EFFECTS OF SMALL TRAVEL SPEED VARIATIONS ON ACTIVE VIBRATION CONTROL IN MODERN VEHICLES

A stochastic optimal control procedure, based on a perturbation criterion, is developed to study effects of small travel speed variations on active suspensions of vehicles. The vehicle speed is regarded as an uncertain parameter that randomly varies around a measured (equilibrium) mean value. The approach here separates the active suspension forces into two control (laws) forces. The first force is termed steady (unperturbed) control force that isolates a vehicle body from a roadway disturbance and functions in large (mean) nominal speed variations starting from low to very high. The second force is termed a perturbation control force that accommodates changes in the steady force due to small speed variations. Eventually, after justifying the perturbation approach, it is shown how these two control forces could be combined to function only in terms of measured signals.
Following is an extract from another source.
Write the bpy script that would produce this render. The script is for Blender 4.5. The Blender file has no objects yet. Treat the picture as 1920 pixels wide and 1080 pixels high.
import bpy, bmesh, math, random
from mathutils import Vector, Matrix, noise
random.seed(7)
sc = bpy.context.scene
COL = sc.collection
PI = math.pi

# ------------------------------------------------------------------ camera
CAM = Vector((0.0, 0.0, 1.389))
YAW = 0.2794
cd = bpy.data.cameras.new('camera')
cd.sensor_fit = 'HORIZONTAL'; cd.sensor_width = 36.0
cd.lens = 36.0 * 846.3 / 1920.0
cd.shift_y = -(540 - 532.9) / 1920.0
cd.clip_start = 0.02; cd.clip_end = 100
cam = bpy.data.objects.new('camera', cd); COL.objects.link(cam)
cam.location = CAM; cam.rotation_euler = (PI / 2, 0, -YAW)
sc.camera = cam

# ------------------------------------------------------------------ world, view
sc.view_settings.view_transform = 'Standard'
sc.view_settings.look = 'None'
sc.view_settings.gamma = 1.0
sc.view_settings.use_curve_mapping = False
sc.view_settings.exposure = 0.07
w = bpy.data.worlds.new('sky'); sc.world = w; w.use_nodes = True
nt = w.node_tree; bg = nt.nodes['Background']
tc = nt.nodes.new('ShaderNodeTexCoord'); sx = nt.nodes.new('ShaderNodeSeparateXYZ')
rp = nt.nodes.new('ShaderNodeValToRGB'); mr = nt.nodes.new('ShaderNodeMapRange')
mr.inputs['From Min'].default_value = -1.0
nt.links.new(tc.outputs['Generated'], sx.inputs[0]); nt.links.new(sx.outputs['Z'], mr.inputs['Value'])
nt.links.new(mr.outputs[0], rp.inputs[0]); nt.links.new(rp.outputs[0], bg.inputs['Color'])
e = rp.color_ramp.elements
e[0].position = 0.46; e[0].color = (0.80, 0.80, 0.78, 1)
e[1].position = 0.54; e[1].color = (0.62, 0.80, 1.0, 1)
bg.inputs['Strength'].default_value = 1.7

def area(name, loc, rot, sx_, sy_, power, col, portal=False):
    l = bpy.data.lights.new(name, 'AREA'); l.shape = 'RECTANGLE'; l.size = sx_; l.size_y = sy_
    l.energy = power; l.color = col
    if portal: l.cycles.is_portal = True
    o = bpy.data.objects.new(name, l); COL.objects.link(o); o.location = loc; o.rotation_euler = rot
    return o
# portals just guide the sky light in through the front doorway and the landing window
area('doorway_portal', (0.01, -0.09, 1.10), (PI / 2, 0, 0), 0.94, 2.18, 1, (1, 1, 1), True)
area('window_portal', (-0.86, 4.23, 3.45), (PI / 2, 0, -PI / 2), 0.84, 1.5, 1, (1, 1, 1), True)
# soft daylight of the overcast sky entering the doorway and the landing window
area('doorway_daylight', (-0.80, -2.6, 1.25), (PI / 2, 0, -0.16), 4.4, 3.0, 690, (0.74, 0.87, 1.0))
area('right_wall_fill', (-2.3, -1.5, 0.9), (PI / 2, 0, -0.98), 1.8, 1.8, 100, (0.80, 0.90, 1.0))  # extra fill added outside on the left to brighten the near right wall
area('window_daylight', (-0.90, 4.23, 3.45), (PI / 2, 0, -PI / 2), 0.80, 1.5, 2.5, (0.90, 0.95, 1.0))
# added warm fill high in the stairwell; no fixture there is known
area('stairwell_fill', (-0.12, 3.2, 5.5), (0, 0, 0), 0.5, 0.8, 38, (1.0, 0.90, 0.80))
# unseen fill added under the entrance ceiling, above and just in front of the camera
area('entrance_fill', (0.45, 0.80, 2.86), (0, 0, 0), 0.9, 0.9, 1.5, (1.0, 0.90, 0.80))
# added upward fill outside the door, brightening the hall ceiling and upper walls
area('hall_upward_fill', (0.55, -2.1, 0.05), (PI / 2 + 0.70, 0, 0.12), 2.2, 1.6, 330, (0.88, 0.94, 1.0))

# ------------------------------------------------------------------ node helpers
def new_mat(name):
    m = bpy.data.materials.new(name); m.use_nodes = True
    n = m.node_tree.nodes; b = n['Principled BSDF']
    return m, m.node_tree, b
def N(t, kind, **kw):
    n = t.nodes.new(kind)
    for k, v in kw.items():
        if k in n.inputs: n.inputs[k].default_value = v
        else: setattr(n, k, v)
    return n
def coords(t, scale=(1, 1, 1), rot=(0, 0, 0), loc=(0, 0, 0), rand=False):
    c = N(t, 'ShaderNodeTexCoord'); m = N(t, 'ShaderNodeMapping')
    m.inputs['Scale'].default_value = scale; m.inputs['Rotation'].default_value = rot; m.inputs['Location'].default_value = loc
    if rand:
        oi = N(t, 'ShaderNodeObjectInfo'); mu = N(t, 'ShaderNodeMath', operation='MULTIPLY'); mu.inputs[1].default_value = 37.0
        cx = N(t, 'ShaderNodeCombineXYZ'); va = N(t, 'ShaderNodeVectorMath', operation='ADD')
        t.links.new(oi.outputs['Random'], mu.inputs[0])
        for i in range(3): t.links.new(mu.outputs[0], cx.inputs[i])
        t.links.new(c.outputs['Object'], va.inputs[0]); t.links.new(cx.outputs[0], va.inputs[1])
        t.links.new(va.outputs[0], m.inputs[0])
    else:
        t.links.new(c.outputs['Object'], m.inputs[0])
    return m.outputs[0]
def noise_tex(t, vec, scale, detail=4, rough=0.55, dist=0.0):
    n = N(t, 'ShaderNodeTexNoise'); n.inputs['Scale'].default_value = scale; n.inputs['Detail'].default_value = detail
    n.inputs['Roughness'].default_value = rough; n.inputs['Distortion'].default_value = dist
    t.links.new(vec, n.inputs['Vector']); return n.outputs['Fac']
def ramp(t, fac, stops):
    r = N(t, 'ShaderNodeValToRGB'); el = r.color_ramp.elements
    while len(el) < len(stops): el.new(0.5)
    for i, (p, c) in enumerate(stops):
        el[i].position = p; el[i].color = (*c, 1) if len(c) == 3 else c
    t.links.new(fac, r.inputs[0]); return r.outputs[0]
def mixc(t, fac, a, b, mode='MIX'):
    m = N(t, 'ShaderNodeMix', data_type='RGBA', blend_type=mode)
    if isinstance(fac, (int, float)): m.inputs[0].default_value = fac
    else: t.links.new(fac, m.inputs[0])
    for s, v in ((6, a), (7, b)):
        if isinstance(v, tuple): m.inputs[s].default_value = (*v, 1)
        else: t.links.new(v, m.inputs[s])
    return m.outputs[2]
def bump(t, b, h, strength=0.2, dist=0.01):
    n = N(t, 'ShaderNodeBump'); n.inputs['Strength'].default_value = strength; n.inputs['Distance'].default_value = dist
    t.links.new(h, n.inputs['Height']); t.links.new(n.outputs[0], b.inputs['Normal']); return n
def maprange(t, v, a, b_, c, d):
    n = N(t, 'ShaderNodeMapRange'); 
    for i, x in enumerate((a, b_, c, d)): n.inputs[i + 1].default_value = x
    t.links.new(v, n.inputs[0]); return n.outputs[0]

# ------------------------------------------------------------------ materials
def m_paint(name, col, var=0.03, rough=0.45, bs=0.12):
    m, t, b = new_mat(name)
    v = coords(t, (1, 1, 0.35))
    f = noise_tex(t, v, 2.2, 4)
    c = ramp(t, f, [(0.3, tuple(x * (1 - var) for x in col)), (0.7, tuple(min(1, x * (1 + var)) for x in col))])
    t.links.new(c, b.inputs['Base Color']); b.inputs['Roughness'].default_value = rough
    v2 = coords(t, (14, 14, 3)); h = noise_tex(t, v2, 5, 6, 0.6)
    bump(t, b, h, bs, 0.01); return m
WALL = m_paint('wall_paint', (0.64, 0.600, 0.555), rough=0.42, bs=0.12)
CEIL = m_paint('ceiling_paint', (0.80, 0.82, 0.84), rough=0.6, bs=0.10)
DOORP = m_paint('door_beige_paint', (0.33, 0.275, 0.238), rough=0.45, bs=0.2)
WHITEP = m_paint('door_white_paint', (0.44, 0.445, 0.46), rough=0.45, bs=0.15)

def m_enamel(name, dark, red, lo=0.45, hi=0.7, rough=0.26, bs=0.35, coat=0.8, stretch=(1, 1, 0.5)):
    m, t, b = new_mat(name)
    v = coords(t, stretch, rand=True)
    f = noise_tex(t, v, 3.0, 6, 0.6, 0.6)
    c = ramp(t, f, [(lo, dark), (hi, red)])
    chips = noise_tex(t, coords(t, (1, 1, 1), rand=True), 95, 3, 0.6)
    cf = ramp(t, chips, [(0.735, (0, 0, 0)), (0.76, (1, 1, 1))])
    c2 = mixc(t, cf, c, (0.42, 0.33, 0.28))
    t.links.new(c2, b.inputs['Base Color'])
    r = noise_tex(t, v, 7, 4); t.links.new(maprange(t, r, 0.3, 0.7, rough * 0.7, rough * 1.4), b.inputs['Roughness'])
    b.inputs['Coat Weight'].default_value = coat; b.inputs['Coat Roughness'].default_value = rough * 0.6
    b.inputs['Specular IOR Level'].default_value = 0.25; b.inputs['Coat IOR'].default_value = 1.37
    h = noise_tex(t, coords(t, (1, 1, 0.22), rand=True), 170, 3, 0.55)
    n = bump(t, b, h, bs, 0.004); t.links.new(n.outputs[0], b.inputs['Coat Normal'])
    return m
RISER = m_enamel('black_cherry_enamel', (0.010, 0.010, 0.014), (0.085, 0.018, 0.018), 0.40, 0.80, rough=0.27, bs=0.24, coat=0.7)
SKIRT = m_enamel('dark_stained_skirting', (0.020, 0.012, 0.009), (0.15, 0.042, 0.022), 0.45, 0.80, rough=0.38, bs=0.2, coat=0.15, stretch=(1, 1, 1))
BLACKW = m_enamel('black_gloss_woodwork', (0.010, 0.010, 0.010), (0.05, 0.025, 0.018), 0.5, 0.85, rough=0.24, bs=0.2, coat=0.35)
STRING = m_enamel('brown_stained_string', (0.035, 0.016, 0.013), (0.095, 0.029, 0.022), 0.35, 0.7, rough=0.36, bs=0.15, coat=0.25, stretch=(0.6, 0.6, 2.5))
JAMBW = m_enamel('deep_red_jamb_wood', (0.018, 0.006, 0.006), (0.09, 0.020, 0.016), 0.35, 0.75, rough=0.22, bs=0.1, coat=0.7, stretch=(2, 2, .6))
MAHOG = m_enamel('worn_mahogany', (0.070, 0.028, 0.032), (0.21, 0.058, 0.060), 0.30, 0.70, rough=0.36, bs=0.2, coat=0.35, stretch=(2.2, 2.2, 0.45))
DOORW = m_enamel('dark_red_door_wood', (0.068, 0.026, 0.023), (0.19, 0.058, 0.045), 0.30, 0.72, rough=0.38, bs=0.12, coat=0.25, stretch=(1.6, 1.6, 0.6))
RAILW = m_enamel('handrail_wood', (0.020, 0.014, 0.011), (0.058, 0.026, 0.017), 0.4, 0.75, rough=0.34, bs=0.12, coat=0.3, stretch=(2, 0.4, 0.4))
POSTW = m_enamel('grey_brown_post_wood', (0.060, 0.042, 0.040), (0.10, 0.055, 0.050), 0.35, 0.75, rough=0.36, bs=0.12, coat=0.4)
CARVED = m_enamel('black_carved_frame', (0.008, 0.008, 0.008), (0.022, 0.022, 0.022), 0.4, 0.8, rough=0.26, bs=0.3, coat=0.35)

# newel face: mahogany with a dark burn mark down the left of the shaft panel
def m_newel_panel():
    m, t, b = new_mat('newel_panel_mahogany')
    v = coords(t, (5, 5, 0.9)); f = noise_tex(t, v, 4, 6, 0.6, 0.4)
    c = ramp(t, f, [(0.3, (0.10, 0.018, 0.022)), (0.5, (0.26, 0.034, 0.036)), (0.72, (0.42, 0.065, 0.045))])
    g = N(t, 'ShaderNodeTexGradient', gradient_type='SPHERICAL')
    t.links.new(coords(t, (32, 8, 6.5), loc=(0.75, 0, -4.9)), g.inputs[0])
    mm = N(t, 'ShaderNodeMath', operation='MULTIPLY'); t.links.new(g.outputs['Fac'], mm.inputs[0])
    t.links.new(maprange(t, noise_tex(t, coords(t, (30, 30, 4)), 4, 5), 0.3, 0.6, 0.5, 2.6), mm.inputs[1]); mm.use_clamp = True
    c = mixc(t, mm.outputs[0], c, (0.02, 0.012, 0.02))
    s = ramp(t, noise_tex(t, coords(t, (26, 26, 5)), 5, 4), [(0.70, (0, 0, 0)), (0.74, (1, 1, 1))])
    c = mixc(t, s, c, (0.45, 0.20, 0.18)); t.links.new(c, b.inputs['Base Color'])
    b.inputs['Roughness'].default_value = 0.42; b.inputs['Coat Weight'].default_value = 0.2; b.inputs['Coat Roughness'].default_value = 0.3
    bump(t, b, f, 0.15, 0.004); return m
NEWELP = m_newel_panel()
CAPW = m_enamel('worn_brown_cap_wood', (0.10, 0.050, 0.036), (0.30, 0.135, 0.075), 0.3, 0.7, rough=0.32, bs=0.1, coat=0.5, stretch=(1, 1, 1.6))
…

The investigation is made of two different suspension structures for two levels of roadway roughness. Although the approach to the problem is approximate and needs perfect knowledge of all the state variables, the results show that there are noticeable variations to the steady control laws for even small deviations from nominal travel speed. In fact, the control procedure developed here as a design tool is meaningful since optimum vibration control problems are not easy to formulate when non-stationary random vibrations are considered. Also, it can be generalized with care to handle some parametric uncertainty problems.